(Data items)
+ + + + +
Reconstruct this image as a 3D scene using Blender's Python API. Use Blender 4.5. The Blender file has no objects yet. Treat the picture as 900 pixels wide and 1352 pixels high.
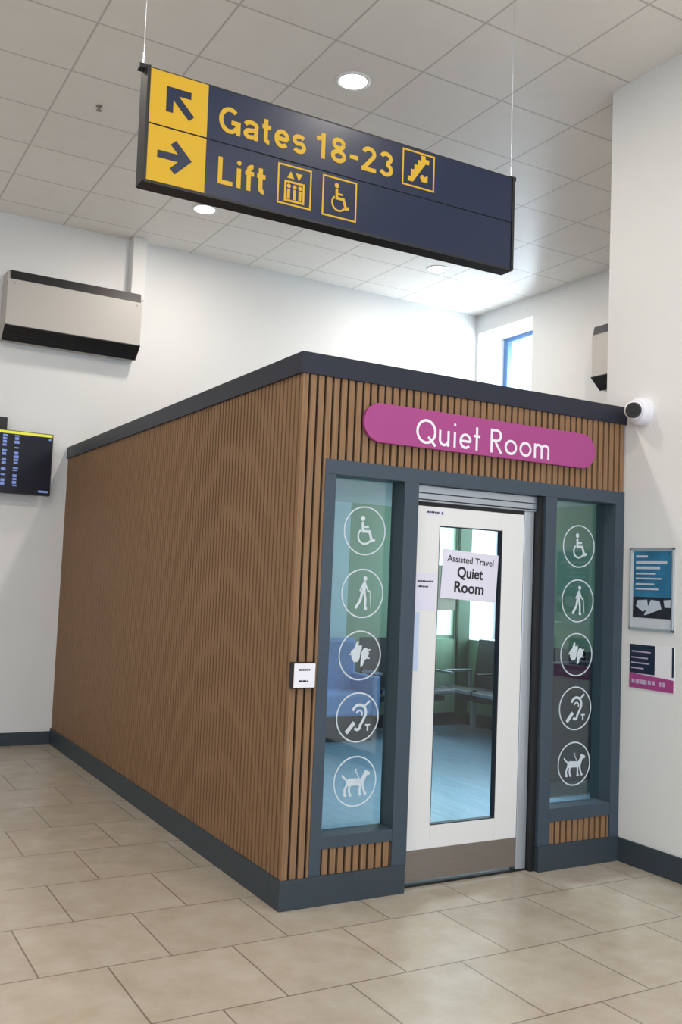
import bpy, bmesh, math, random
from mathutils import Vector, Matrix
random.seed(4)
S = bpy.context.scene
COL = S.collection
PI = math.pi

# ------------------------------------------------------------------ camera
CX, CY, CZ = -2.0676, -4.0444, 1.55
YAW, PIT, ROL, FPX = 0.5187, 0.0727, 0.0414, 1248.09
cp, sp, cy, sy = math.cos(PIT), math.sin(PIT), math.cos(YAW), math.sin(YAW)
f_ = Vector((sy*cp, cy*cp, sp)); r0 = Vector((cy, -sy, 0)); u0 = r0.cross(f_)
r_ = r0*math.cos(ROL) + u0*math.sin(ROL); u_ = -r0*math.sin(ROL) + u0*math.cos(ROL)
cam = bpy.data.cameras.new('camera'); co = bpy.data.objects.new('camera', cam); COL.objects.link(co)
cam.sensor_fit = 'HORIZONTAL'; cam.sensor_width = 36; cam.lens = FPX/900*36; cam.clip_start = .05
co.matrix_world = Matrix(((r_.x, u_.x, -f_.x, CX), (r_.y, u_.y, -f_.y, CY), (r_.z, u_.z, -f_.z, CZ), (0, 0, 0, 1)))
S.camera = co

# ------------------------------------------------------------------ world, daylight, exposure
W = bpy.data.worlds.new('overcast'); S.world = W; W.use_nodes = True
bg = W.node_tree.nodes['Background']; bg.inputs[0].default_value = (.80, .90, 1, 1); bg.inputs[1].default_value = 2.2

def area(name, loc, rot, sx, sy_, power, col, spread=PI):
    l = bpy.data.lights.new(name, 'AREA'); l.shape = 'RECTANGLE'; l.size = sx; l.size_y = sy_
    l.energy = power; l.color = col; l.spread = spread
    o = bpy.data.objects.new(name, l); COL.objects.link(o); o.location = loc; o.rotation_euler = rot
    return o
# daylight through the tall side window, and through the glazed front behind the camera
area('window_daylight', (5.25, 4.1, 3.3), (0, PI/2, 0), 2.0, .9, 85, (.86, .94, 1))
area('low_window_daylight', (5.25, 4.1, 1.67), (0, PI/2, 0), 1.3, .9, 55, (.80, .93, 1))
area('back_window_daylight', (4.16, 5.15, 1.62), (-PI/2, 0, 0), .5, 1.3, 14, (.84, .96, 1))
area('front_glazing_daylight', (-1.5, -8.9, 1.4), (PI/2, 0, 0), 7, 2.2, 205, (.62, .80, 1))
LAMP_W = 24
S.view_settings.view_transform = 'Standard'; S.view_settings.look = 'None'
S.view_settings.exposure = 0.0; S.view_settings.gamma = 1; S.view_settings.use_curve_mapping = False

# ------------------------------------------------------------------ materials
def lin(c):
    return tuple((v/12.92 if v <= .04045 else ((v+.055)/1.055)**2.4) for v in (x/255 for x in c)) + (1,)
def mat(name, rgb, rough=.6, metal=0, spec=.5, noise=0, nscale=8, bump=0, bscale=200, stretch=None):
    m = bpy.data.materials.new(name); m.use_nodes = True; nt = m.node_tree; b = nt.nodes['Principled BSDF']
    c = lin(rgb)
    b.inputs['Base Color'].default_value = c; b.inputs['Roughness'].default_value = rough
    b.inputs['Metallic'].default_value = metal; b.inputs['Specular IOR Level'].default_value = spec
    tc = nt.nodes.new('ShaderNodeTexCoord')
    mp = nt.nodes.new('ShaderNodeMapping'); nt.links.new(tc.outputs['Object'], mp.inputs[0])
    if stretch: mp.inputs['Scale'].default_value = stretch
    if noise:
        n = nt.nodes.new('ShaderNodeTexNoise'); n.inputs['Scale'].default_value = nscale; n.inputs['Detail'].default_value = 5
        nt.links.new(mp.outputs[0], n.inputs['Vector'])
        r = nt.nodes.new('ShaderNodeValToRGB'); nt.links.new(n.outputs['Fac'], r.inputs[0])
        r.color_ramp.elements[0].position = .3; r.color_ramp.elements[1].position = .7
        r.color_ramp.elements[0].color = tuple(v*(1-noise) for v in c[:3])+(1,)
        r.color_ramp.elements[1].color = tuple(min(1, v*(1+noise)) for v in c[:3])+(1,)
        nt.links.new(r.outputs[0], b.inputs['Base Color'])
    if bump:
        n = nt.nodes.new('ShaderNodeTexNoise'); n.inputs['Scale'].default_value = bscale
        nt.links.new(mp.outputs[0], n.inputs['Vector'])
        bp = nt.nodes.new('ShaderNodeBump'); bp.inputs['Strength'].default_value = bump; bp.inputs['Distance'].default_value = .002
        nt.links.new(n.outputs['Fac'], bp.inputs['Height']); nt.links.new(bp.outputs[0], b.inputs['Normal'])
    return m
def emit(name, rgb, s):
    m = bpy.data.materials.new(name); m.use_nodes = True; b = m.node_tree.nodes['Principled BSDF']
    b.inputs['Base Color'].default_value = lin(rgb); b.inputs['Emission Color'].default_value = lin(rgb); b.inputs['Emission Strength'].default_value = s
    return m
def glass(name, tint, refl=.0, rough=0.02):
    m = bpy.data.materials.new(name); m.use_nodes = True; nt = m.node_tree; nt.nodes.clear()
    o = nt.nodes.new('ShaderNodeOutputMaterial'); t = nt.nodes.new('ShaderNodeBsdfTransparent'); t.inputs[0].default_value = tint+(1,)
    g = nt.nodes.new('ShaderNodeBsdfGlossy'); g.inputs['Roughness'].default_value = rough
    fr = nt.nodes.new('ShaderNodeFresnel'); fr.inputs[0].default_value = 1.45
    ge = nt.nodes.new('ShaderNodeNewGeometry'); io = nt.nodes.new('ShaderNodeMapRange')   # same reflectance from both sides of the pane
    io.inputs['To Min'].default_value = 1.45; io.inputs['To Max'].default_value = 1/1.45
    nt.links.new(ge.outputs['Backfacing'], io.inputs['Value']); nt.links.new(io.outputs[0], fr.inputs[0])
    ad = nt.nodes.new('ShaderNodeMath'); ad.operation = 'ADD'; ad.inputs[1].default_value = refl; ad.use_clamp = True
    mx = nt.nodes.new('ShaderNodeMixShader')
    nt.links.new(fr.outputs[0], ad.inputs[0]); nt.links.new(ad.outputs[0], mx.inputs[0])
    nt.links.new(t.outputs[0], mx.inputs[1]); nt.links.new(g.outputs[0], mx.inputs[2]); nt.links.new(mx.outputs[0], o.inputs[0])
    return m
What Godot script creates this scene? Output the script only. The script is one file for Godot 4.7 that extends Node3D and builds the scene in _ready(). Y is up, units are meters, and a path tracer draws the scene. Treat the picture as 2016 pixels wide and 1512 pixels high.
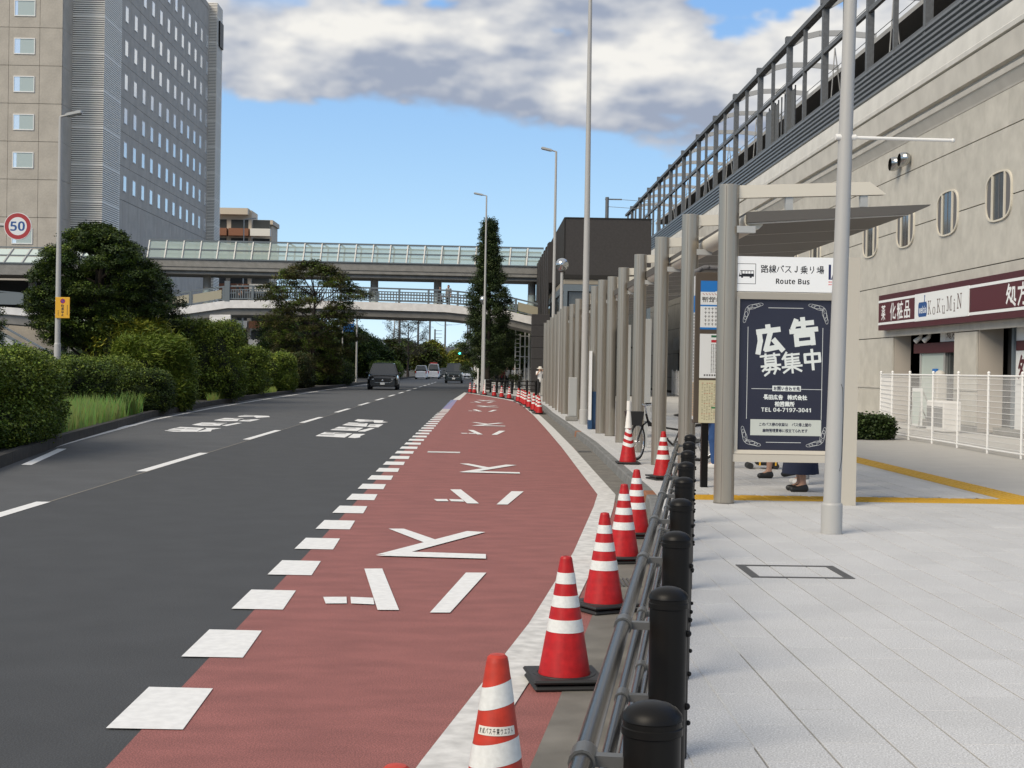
+ + + + +
Skip the pictures, then retype every line above exactly.

→ **FULL OUTPUT**:
Reconstruct this image as a 3D scene using Blender's Python API. Use Blender 4.5. The Blender file has no objects yet. Treat the picture as 900 pixels wide and 1352 pixels high.
import bpy, bmesh, math, random
from mathutils import Vector, Matrix
random.seed(4)
S = bpy.context.scene
COL = S.collection
PI = math.pi

# ------------------------------------------------------------------ camera
CX, CY, CZ = -2.0676, -4.0444, 1.55
YAW, PIT, ROL, FPX = 0.5187, 0.0727, 0.0414, 1248.09
cp, sp, cy, sy = math.cos(PIT), math.sin(PIT), math.cos(YAW), math.sin(YAW)
f_ = Vector((sy*cp, cy*cp, sp)); r0 = Vector((cy, -sy, 0)); u0 = r0.cross(f_)
r_ = r0*math.cos(ROL) + u0*math.sin(ROL); u_ = -r0*math.sin(ROL) + u0*math.cos(ROL)
cam = bpy.data.cameras.new('camera'); co = bpy.data.objects.new('camera', cam); COL.objects.link(co)
cam.sensor_fit = 'HORIZONTAL'; cam.sensor_width = 36; cam.lens = FPX/900*36; cam.clip_start = .05
co.matrix_world = Matrix(((r_.x, u_.x, -f_.x, CX), (r_.y, u_.y, -f_.y, CY), (r_.z, u_.z, -f_.z, CZ), (0, 0, 0, 1)))
S.camera = co

# ------------------------------------------------------------------ world, daylight, exposure
W = bpy.data.worlds.new('overcast'); S.world = W; W.use_nodes = True
bg = W.node_tree.nodes['Background']; bg.inputs[0].default_value = (.80, .90, 1, 1); bg.inputs[1].default_value = 2.2

def area(name, loc, rot, sx, sy_, power, col, spread=PI):
    l = bpy.data.lights.new(name, 'AREA'); l.shape = 'RECTANGLE'; l.size = sx; l.size_y = sy_
    l.energy = power; l.color = col; l.spread = spread
    o = bpy.data.objects.new(name, l); COL.objects.link(o); o.location = loc; o.rotation_euler = rot
    return o
# daylight through the tall side window, and through the glazed front behind the camera
area('window_daylight', (5.25, 4.1, 3.3), (0, PI/2, 0), 2.0, .9, 85, (.86, .94, 1))
area('low_window_daylight', (5.25, 4.1, 1.67), (0, PI/2, 0), 1.3, .9, 55, (.80, .93, 1))
area('back_window_daylight', (4.16, 5.15, 1.62), (-PI/2, 0, 0), .5, 1.3, 14, (.84, .96, 1))
area('front_glazing_daylight', (-1.5, -8.9, 1.4), (PI/2, 0, 0), 7, 2.2, 205, (.62, .80, 1))
LAMP_W = 24
S.view_settings.view_transform = 'Standard'; S.view_settings.look = 'None'
S.view_settings.exposure = 0.0; S.view_settings.gamma = 1; S.view_settings.use_curve_mapping = False

# ------------------------------------------------------------------ materials
def lin(c):
    return tuple((v/12.92 if v <= .04045 else ((v+.055)/1.055)**2.4) for v in (x/255 for x in c)) + (1,)
def mat(name, rgb, rough=.6, metal=0, spec=.5, noise=0, nscale=8, bump=0, bscale=200, stretch=None):
    m = bpy.data.materials.new(name); m.use_nodes = True; nt = m.node_tree; b = nt.nodes['Principled BSDF']
    c = lin(rgb)
    b.inputs['Base Color'].default_value = c; b.inputs['Roughness'].default_value = rough
    b.inputs['Metallic'].default_value = metal; b.inputs['Specular IOR Level'].default_value = spec
    tc = nt.nodes.new('ShaderNodeTexCoord')
    mp = nt.nodes.new('ShaderNodeMapping'); nt.links.new(tc.outputs['Object'], mp.inputs[0])
    if stretch: mp.inputs['Scale'].default_value = stretch
    if noise:
        n = nt.nodes.new('ShaderNodeTexNoise'); n.inputs['Scale'].default_value = nscale; n.inputs['Detail'].default_value = 5
        nt.links.new(mp.outputs[0], n.inputs['Vector'])
        r = nt.nodes.new('ShaderNodeValToRGB'); nt.links.new(n.outputs['Fac'], r.inputs[0])
        r.color_ramp.elements[0].position = .3; r.color_ramp.elements[1].position = .7
        r.color_ramp.elements[0].color = tuple(v*(1-noise) for v in c[:3])+(1,)
        r.color_ramp.elements[1].color = tuple(min(1, v*(1+noise)) for v in c[:3])+(1,)
        nt.links.new(r.outputs[0], b.inputs['Base Color'])
    if bump:
        n = nt.nodes.new('ShaderNodeTexNoise'); n.inputs['Scale'].default_value = bscale
        nt.links.new(mp.outputs[0], n.inputs['Vector'])
        bp = nt.nodes.new('ShaderNodeBump'); bp.inputs['Strength'].default_value = bump; bp.inputs['Distance'].default_value = .002
        nt.links.new(n.outputs['Fac'], bp.inputs['Height']); nt.links.new(bp.outputs[0], b.inputs['Normal'])
    return m
def emit(name, rgb, s):
    m = bpy.data.materials.new(name); m.use_nodes = True; b = m.node_tree.nodes['Principled BSDF']
    b.inputs['Base Color'].default_value = lin(rgb); b.inputs['Emission Color'].default_value = lin(rgb); b.inputs['Emission Strength'].default_value = s
    return m
def glass(name, tint, refl=.0, rough=0.02):
    m = bpy.data.materials.new(name); m.use_nodes = True; nt = m.node_tree; nt.nodes.clear()
    o = nt.nodes.new('ShaderNodeOutputMaterial'); t = nt.nodes.new('ShaderNodeBsdfTransparent'); t.inputs[0].default_value = tint+(1,)
    g = nt.nodes.new('ShaderNodeBsdfGlossy'); g.inputs['Roughness'].default_value = rough
    fr = nt.nodes.new('ShaderNodeFresnel'); fr.inputs[0].default_value = 1.45
    ge = nt.nodes.new('ShaderNodeNewGeometry'); io = nt.nodes.new('ShaderNodeMapRange')   # same reflectance from both sides of the pane
    io.inputs['To Min'].default_value = 1.45; io.inputs['To Max'].default_value = 1/1.45
    nt.links.new(ge.outputs['Backfacing'], io.inputs['Value']); nt.links.new(io.outputs[0], fr.inputs[0])
    ad = nt.nodes.new('ShaderNodeMath'); ad.operation = 'ADD'; ad.inputs[1].default_value = refl; ad.use_clamp = True
    mx = nt.nodes.new('ShaderNodeMixShader')
    nt.links.new(fr.outputs[0], ad.inputs[0]); nt.links.new(ad.outputs[0], mx.inputs[0])
    nt.links.new(t.outputs[0], mx.inputs[1]); nt.links.new(g.outputs[0], mx.inputs[2]); nt.links.new(mx.outputs[0], o.inputs[0])
    return m
What Godot script creates this scene? Output the script only. The script is one file for Godot 4.7 that extends Node3D and builds the scene in _ready(). Y is up, units are meters, and a path tracer draws the scene. Treat the picture as 2016 pixels wide and 1512 pixels high.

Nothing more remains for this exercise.